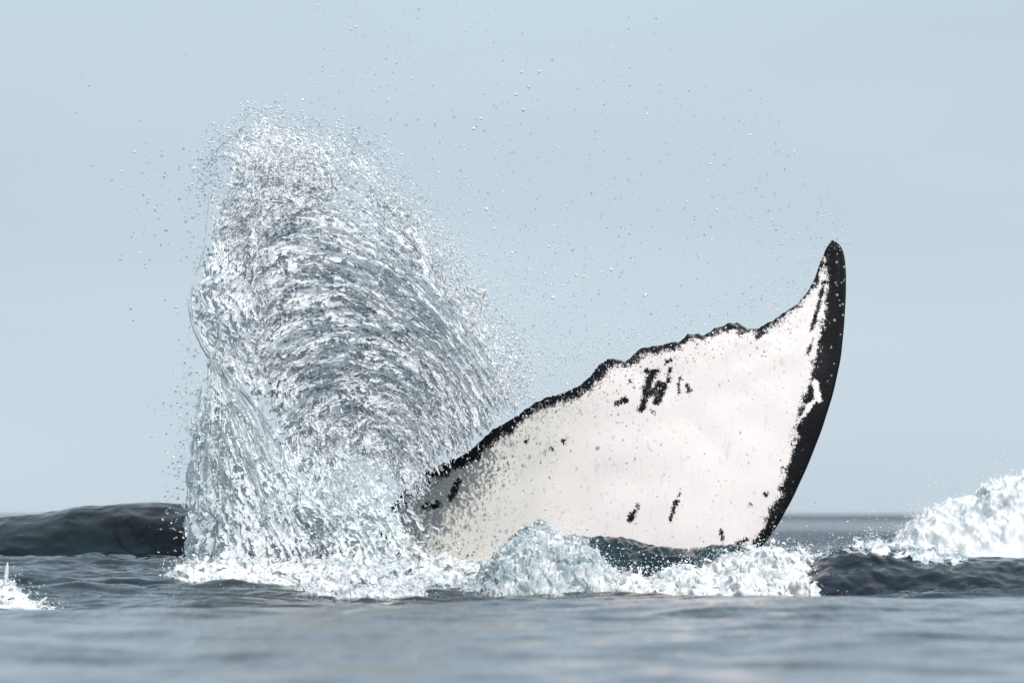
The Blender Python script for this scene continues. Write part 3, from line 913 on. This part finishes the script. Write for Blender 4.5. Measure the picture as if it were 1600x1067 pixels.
def bank_drops(b, n, smin, rmin, rmax, lift, tmpl=ICO1, up=0.0, pw=2.5, xr=None):
    X, Y, Z, s = b
    idx = np.flatnonzero((s > smin).ravel() & (((X > xr[0]) & (X < xr[1])).ravel() if xr else True))
    j = rng.choice(idx, n)
    c = np.stack([X.ravel()[j], Y.ravel()[j], Z.ravel()[j]], -1)
    c[:, 0] += rng.normal(size=n) * 0.02
    c[:, 1] -= np.abs(rng.normal(size=n)) * lift
    c[:, 2] += np.abs(rng.normal(size=n)) * (lift + up * rng.random(n))
    ax = rng.normal(size=(n, 3)); ax /= np.linalg.norm(ax, axis=1)[:, None]
    r = rmin + (rmax - rmin) * rng.random(n) ** pw
    return blobs(c, r, ax, 1 + 1.2 * rng.random(n), tmpl)

# dark smooth wave behind the plume at the left
wv, wb = bank('wave', [(-260, 830), (-120, 815), (0, 808), (60, 801), (110, 794), (160, 793), (210, 787), (250, 785), (300, 787), (380, 800), (460, 830), (560, 880)],
              0.80, 1.30, 2.6, 0.0, M_DARK_WAVE, amp=0.075, freq=2.6, nu=300, nv=120, seed=77, foam0=0.0, foam_amp=0.0, fine=0.02, bulge=0.10, rough=0.2, gain=0.36)
tag(wv, 'dark glassy wave swelling behind the left side of the splash', 'wave')

# the teal wave lapping at the fluke
wv, wb2 = bank('wave', [(380, 905), (470, 893), (560, 898), (640, 893), (720, 896), (780, 880), (830, 850), (880, 842), (930, 838), (970, 842), (1010, 852), (1070, 856),
                        (1130, 852), (1190, 858), (1250, 880), (1300, 920)], -1.05, -0.62, -0.1, -0.08, M_WAVE, amp=0.035, freq=6.0, nu=420, nv=80, seed=91, foam0=0.0, foam_amp=0.25, fine=0.15)
tag(wv, 'teal wave lapping along the foot of the white fluke', 'wave')
# dark wave at the right
wv, wb3 = bank('wave', [(1190, 930), (1240, 895), (1280, 868), (1310, 856), (1350, 855), (1420, 862), (1500, 868), (1600, 872), (1720, 880), (1900, 920)],
               -2.5, -1.7, 0.2, -0.14, M_NAVY_WAVE, amp=0.035, freq=3.2, nu=360, nv=90, seed=55, foam0=0.0, foam_amp=0.12, fine=0.2)
tag(wv, 'dark navy wave rolling right of the fluke in front of the breaker', 'wave')

def lace(parent, top, yf, yt, zb, bias, tmax, foam0, seed):
    """torn sheets of water hanging over a froth bank, ragged at the top"""
    tp = np.array(top, float)
    nu, nv = int((tp[-1, 0] - tp[0, 0]) / 1.7), 90
    u, v = np.meshgrid(np.linspace(0, 1, nu), np.linspace(0, 1, nv), indexing='ij')
    px = tp[0, 0] + u * (tp[-1, 0] - tp[0, 0])
    t = np.interp(px, tp[:, 0], tp[:, 1])
    jag = 10 * fbm(px / 22, seed * 1.1, 0, seed, 3, 0.6)
    base = HOR + (CAM_H - zb) / S * DIST / (DIST + yf)
    py = (t - 9 + jag) * (1 - v) + base * v
    Y = yt + (yf - yt) * v ** 1.3
    lo = fbm(px / 70, py / 60, seed * .3, seed + 1, 3)
    st = fbm(px / 26 + 1.5 * lo, py / 13 + lo, seed * .7, seed + 2, 4, 0.65)
    fine = fbm(px / 7, py / 6, seed * .2, seed + 3, 3, 0.65)
    rag = np.clip(np.minimum.reduce([v / 0.30, u / 0.08, (1 - u) / 0.08]), 0, 1) - 1
    mask = bias + 0.10 + 0.7 * st + 0.45 * fine + 0.7 * rag + 0.35 * lo
    wx, wy = 9 * fbm(px / 30, py / 30, seed * .9, seed + 4, 3), 7 * fbm(px / 30, py / 30, seed * 1.9, seed + 5, 3)
    foam = np.clip(foam0 - 0.12 + 1.1 * lo + 0.6 * st + 0.25 * fine, 0, 1)
    sheet('torn_sheet', px + wx, py + wy, Y + 0.03 * lo + 0.012 * st + 0.004 * fine, mask, foam, tmax, M_FROTH, parent)

def froth(name, label, top, yf, yt, yb, zb, drops, amp, freq, seed, foam0, nu=460, nv=130, mat=None, up=0.05, fine=0.6):
    tq = np.array(top, float)
    pq = np.linspace(tq[0, 0], tq[-1, 0], max(12, int((tq[-1, 0] - tq[0, 0]) / 9)))
    jag = (9 * fbm(pq / 55, seed * 0.3, 0, seed, 2) + 9 * fbm(pq / 17, seed * 0.7, 0, seed + 1, 2)) * np.clip(np.minimum(pq - pq[0], pq[-1] - pq) / 40, 0, 1)
    top = list(zip(pq, np.interp(pq, tq[:, 0], tq[:, 1]) + jag))
    e = empty(name)
    tag(e, label, 'foam')
    o, b = bank('froth_body', top, yf, yt, yb, zb, mat or M_FROTH, amp=amp, freq=freq, nu=nu, nv=nv, seed=seed, foam0=foam0, foam_amp=0.9, parent=e, fine=fine)
    sets = [bank_drops(b, drops, 0.15, 0.0010, 0.0028, 0.022), bank_drops(b, drops // 3, 0.8, 0.0010, 0.0034, 0.028, up=up),
            bank_drops(b, drops // 40, 0.4, 0.003, 0.006, 0.04, ICO2)]
    for i, (off, bias) in enumerate(((0.05, 0.02), (0.12, -0.08))):
        lace(e, top, yf - off * 0.6, yt - off, zb, bias, 0.006, foam0 + 0.1, seed + 3 * i)
    d = drops_object('froth_bubbles', sets, M_FROTH, e, 0.85)
    d['kind'] = 'stuff'
    return e

froth('foam_mound', 'small heap of white froth in front of the plume foot', [(425, 955), (460, 930), (490, 912), (520, 900), (545, 896), (570, 905), (610, 912), (640, 912), (665, 925), (690, 955)],
      -2.5, -1.9, -1.3, -0.12, 2200, 0.05, 14, 131, 0.7)
froth('foam_mound', 'glassy churning froth at the foot of the fluke left half', [(680, 955), (720, 925), (760, 890), (790, 850), (820, 828), (850, 822), (880, 838), (905, 842), (925, 862), (950, 890), (1000, 915), (1040, 945)],
      -2.4, -1.40, -0.8, -0.12, 3400, 0.07, 13, 151, 0.30)
froth('foam_mound', 'bright white foam boiling below the black tip side of the fluke', [(740, 955), (800, 935), (860, 922), (940, 912), (1000, 905), (1060, 898), (1100, 885), (1140, 864), (1170, 850), (1190, 848), (1215, 860), (1245, 866), (1275, 876), (1300, 900), (1325, 940)],
      -2.6, -1.6, -0.9, -0.12, 4200, 0.07, 12, 171, 0.95)
froth('foam_mound', 'white froth where the curtain of water meets the sea', [(255, 905), (285, 880), (320, 878), (360, 888), (400, 886), (460, 878), (520, 876), (580, 884), (640, 880), (700, 872), (740, 880), (800, 905)],
      -1.15, -0.85, -0.5, -0.05, 2600, 0.05, 14, 191, 0.75)
# the breaker at the right edge
froth('breaking_wave', 'white breaking wave crest rising at the right edge', [(1330, 880), (1370, 862), (1400, 850), (1425, 815), (1440, 800), (1470, 792), (1500, 785), (1520, 778), (1535, 760), (1550, 762), (1570, 752), (1600, 742), (1650, 725), (1720, 715), (1800, 740), (1900, 800), (2000, 870)],
      5.0, 6.0, 7.6, -0.02, 6500, 0.10, 5.0, 211, 0.9, nu=520, nv=170, up=0.16, fine=0.3)
froth('foam_streak', 'thin streak of foam along the crest of the navy wave', [(1268, 885), (1290, 868), (1320, 853), (1350, 850), (1390, 851), (1430, 855), (1470, 860), (1510, 868)],
      -1.9, -1.75, -1.6, 0.08, 900, 0.02, 16, 251, 0.22, nu=200, nv=50, up=0.02)
jet = froth('splash_jet', 'small white splash jet at the left edge of the picture', [(-120, 960), (-60, 950), (-20, 935), (0, 915), (12, 900), (24, 915), (40, 935), (60, 950), (90, 962)],
      -3.2, -2.95, -2.6, -0.12, 900, 0.06, 14, 231, 0.65, nu=140, nv=60)
for pts, a, b in (([(6, 950), (8, 915), (12, 878)], .016, .006), ([(24, 962), (34, 938), (46, 926)], .012, .005), ([(46, 964), (58, 945), (74, 932)], .010, .004), ([(-14, 950), (-8, 925), (-2, 905)], .014, .006), ([(28, 945), (20, 925), (22, 905)], .010, .005)):
    v, f = tube(pts, (-3.0, -3.0), a, b)
    mesh_from('water_strand', v, f, M_FROTH, parent=jet, attrs={'foam': np.full(len(v), 0.6)})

- _PROBLEM DESCRIPTION_: What is the number of lines containing "picture"? Give that number only.

- _TASK RESULT_: 2